GIVEN INFORMATION:
—————
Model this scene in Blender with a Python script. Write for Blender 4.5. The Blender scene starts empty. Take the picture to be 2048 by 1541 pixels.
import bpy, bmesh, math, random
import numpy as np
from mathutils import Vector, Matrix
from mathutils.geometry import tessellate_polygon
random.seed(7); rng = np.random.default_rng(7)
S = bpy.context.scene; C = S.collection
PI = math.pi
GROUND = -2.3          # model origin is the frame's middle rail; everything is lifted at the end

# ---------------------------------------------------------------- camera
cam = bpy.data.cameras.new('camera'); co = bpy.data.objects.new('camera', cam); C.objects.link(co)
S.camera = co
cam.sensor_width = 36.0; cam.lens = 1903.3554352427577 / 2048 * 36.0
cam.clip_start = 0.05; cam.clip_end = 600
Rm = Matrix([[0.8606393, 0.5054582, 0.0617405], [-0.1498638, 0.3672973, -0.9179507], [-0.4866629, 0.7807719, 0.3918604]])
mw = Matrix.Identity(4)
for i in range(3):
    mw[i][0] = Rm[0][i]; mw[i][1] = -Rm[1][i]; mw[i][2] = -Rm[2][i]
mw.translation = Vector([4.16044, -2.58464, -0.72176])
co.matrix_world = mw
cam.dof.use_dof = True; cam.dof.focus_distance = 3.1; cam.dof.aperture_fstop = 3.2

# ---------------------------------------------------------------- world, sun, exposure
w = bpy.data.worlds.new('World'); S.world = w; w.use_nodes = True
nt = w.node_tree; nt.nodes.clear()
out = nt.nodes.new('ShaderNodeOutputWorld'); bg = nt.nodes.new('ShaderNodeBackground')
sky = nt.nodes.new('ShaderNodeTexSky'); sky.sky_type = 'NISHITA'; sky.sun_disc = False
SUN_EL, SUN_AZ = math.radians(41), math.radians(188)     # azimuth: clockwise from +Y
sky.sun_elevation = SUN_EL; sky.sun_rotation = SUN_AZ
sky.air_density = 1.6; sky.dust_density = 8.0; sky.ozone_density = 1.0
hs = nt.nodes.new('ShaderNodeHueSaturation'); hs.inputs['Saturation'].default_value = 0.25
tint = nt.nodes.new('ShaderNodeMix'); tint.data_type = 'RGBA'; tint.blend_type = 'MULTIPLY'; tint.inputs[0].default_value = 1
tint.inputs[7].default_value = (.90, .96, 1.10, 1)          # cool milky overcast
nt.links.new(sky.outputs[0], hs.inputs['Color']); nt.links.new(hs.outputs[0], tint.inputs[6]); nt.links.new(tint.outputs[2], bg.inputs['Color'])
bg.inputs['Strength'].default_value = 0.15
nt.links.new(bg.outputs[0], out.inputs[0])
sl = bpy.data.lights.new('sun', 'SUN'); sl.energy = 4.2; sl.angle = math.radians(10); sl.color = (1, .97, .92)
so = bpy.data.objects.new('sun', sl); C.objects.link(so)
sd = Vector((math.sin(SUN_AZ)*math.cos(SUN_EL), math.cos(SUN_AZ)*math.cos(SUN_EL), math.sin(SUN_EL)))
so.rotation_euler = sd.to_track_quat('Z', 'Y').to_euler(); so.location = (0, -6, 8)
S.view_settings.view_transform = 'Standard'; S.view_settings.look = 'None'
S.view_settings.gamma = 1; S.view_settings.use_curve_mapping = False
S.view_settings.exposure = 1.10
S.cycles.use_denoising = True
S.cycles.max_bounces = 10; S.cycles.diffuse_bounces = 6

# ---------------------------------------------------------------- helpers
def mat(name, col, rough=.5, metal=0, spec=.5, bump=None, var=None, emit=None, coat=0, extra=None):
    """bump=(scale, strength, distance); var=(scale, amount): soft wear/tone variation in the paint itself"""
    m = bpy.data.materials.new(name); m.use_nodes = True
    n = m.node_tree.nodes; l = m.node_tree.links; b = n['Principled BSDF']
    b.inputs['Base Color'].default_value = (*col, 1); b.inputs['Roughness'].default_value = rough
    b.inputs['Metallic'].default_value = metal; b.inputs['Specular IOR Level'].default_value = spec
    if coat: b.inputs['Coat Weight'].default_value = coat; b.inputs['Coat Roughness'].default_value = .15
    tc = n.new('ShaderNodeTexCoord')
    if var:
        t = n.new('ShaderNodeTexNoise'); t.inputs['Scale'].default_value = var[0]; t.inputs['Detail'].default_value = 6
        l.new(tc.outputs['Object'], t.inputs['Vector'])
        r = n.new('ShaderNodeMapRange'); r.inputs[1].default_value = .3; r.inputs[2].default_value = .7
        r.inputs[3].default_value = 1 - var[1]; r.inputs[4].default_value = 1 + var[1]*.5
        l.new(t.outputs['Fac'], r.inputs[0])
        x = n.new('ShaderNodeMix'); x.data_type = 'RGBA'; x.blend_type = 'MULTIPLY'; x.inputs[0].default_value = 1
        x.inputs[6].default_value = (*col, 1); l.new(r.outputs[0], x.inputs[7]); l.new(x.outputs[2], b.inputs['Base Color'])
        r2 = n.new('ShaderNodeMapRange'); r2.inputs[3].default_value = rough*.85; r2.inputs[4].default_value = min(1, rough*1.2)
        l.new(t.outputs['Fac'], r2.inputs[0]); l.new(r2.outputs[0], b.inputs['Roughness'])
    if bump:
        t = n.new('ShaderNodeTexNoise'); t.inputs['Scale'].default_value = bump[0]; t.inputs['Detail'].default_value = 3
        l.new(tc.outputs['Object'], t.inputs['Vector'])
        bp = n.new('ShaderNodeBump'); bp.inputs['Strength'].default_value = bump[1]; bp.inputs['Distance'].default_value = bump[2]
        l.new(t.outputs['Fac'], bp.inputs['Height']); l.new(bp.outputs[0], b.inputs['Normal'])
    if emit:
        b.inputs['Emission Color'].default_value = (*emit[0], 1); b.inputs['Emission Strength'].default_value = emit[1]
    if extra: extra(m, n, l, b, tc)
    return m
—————
DESCRIPTION OF THE TASK:
In the listing above, please print only the lines from the first one to the line where "cam.dof.use_dof = True;" appears, exactly as written, both of those lines included.

SOLUTION TO THIS EXERCISE:
Model this scene in Blender with a Python script. Write for Blender 4.5. The Blender scene starts empty. Take the picture to be 2048 by 1541 pixels.
import bpy, bmesh, math, random
import numpy as np
from mathutils import Vector, Matrix
from mathutils.geometry import tessellate_polygon
random.seed(7); rng = np.random.default_rng(7)
S = bpy.context.scene; C = S.collection
PI = math.pi
GROUND = -2.3          # model origin is the frame's middle rail; everything is lifted at the end

# ---------------------------------------------------------------- camera
cam = bpy.data.cameras.new('camera'); co = bpy.data.objects.new('camera', cam); C.objects.link(co)
S.camera = co
cam.sensor_width = 36.0; cam.lens = 1903.3554352427577 / 2048 * 36.0
cam.clip_start = 0.05; cam.clip_end = 600
Rm = Matrix([[0.8606393, 0.5054582, 0.0617405], [-0.1498638, 0.3672973, -0.9179507], [-0.4866629, 0.7807719, 0.3918604]])
mw = Matrix.Identity(4)
for i in range(3):
    mw[i][0] = Rm[0][i]; mw[i][1] = -Rm[1][i]; mw[i][2] = -Rm[2][i]
mw.translation = Vector([4.16044, -2.58464, -0.72176])
co.matrix_world = mw
cam.dof.use_dof = True; cam.dof.focus_distance = 3.1; cam.dof.aperture_fstop = 3.2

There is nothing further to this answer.